-- START OF Recorded data --

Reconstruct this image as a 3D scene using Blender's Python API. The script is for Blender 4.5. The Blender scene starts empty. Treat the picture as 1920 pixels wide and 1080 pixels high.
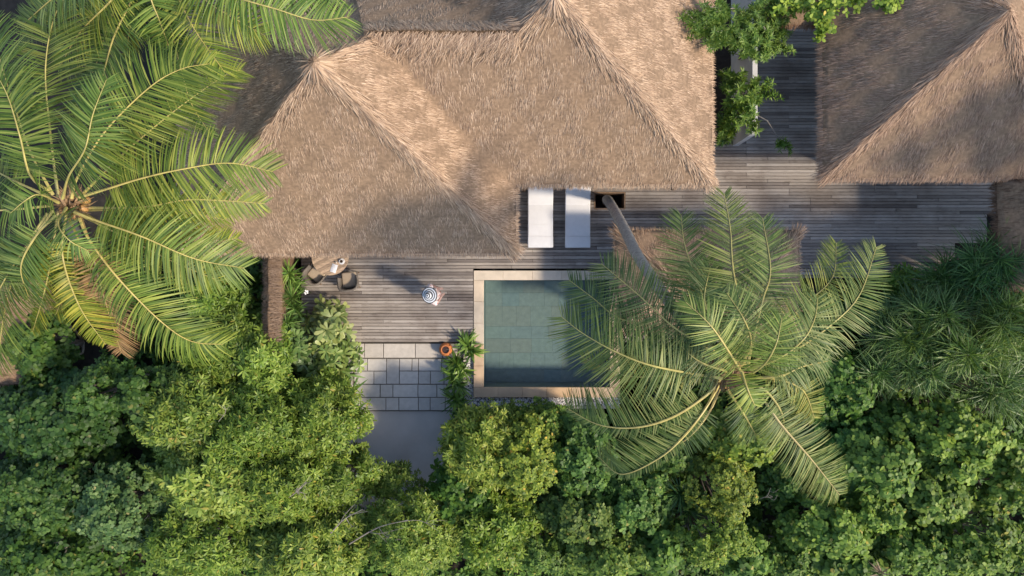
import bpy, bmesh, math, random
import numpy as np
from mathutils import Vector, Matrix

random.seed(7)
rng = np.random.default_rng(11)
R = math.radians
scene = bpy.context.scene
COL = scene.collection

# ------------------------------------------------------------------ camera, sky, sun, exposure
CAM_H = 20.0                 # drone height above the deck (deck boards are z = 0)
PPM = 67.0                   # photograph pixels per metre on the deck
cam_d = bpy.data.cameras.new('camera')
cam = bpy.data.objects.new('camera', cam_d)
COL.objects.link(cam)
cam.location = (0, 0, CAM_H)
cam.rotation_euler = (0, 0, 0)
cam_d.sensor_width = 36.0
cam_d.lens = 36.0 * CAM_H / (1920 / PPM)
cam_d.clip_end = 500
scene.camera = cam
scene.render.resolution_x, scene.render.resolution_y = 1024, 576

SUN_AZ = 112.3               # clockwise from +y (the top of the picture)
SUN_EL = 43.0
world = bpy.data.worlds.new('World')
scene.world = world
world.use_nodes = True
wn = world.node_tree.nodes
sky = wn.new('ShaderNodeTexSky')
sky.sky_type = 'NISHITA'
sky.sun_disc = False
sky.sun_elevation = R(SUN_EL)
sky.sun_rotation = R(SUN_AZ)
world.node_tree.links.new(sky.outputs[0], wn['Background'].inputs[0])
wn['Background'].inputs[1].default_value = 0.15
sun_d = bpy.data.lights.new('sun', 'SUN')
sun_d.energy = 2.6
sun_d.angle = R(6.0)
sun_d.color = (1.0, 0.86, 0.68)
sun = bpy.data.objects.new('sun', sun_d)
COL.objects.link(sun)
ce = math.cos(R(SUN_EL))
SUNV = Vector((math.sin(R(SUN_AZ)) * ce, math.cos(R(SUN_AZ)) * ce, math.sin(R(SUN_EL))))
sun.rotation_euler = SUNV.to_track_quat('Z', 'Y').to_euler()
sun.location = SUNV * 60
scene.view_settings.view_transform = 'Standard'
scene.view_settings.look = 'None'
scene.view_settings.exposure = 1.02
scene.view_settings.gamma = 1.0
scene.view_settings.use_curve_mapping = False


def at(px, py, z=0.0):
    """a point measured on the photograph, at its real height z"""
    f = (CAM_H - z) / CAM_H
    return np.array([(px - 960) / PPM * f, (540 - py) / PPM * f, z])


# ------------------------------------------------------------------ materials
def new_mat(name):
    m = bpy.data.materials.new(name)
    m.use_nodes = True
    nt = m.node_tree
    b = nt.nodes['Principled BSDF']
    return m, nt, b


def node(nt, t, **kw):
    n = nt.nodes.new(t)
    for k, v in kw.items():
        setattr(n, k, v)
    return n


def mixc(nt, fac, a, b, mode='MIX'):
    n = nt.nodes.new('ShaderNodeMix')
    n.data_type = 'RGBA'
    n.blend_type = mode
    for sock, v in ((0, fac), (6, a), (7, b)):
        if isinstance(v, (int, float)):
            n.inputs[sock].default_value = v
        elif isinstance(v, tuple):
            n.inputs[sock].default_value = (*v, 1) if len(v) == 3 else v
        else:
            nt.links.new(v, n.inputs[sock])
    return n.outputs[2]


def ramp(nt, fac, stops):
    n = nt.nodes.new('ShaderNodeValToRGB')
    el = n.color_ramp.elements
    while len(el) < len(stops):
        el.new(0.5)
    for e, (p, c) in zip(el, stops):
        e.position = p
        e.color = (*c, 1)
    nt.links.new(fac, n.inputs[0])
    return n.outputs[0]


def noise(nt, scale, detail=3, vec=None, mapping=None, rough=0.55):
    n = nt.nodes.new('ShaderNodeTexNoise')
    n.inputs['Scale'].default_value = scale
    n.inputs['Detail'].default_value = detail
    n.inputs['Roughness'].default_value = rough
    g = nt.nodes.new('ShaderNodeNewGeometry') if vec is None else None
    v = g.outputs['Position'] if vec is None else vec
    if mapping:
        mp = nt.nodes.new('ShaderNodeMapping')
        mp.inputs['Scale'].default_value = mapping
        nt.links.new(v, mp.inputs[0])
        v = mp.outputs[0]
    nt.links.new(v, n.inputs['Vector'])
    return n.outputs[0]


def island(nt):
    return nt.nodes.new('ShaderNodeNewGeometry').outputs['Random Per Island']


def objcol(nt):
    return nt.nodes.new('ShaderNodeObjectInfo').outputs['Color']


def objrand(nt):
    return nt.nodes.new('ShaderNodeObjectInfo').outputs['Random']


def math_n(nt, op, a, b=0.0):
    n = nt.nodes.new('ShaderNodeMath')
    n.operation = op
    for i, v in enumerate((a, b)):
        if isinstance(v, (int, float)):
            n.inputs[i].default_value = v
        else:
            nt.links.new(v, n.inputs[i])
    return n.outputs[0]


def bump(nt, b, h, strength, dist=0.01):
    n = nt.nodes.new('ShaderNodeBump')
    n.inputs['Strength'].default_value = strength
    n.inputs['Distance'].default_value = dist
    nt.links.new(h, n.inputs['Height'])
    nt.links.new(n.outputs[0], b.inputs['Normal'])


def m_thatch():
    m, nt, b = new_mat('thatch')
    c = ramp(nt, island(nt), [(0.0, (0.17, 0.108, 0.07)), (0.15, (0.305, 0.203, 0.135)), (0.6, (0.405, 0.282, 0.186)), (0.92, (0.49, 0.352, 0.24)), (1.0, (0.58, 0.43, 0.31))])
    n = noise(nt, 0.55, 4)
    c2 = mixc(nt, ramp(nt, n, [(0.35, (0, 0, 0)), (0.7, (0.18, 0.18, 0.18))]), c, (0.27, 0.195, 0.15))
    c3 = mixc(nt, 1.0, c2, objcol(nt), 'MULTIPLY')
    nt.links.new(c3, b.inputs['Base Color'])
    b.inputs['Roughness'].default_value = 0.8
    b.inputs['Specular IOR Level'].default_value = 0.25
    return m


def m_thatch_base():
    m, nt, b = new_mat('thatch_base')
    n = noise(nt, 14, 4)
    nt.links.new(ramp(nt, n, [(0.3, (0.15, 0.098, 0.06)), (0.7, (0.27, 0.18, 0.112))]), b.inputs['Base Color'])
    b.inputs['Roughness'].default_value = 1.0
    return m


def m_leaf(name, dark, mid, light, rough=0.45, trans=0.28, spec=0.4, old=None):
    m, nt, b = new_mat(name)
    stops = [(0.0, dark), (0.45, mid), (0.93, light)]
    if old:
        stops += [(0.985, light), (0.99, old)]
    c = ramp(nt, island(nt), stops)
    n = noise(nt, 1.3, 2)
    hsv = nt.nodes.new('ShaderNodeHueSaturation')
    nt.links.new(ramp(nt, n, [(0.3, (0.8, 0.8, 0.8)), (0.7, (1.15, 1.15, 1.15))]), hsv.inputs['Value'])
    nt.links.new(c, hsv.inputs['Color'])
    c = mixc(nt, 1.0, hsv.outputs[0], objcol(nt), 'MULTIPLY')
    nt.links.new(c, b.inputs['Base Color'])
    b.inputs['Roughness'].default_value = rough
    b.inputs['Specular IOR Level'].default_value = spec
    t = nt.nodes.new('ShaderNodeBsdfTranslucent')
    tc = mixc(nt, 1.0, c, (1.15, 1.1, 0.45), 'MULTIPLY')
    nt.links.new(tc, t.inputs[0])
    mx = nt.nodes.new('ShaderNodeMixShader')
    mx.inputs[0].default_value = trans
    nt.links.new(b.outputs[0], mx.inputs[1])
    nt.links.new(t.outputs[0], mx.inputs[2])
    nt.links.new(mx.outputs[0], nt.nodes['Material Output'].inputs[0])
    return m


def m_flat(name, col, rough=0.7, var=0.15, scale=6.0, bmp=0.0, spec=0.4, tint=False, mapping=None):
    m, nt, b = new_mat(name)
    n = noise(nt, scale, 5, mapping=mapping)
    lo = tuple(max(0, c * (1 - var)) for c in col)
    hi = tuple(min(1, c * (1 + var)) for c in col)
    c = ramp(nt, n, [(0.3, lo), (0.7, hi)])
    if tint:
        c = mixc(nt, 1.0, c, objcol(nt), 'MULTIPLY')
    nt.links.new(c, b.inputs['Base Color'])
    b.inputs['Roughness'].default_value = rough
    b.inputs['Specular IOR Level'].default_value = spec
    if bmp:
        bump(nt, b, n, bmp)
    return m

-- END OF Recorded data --

▶ [The problem]:
Leave out the pictures and repeat the lines from the start of the material through the line with "return np.array([(px - 960)", inclusive.

▶ [The completed task]:
Reconstruct this image as a 3D scene using Blender's Python API. The script is for Blender 4.5. The Blender scene starts empty. Treat the picture as 1920 pixels wide and 1080 pixels high.
import bpy, bmesh, math, random
import numpy as np
from mathutils import Vector, Matrix

random.seed(7)
rng = np.random.default_rng(11)
R = math.radians
scene = bpy.context.scene
COL = scene.collection

# ------------------------------------------------------------------ camera, sky, sun, exposure
CAM_H = 20.0                 # drone height above the deck (deck boards are z = 0)
PPM = 67.0                   # photograph pixels per metre on the deck
cam_d = bpy.data.cameras.new('camera')
cam = bpy.data.objects.new('camera', cam_d)
COL.objects.link(cam)
cam.location = (0, 0, CAM_H)
cam.rotation_euler = (0, 0, 0)
cam_d.sensor_width = 36.0
cam_d.lens = 36.0 * CAM_H / (1920 / PPM)
cam_d.clip_end = 500
scene.camera = cam
scene.render.resolution_x, scene.render.resolution_y = 1024, 576

SUN_AZ = 112.3               # clockwise from +y (the top of the picture)
SUN_EL = 43.0
world = bpy.data.worlds.new('World')
scene.world = world
world.use_nodes = True
wn = world.node_tree.nodes
sky = wn.new('ShaderNodeTexSky')
sky.sky_type = 'NISHITA'
sky.sun_disc = False
sky.sun_elevation = R(SUN_EL)
sky.sun_rotation = R(SUN_AZ)
world.node_tree.links.new(sky.outputs[0], wn['Background'].inputs[0])
wn['Background'].inputs[1].default_value = 0.15
sun_d = bpy.data.lights.new('sun', 'SUN')
sun_d.energy = 2.6
sun_d.angle = R(6.0)
sun_d.color = (1.0, 0.86, 0.68)
sun = bpy.data.objects.new('sun', sun_d)
COL.objects.link(sun)
ce = math.cos(R(SUN_EL))
SUNV = Vector((math.sin(R(SUN_AZ)) * ce, math.cos(R(SUN_AZ)) * ce, math.sin(R(SUN_EL))))
sun.rotation_euler = SUNV.to_track_quat('Z', 'Y').to_euler()
sun.location = SUNV * 60
scene.view_settings.view_transform = 'Standard'
scene.view_settings.look = 'None'
scene.view_settings.exposure = 1.02
scene.view_settings.gamma = 1.0
scene.view_settings.use_curve_mapping = False


def at(px, py, z=0.0):
    """a point measured on the photograph, at its real height z"""
    f = (CAM_H - z) / CAM_H
    return np.array([(px - 960) / PPM * f, (540 - py) / PPM * f, z])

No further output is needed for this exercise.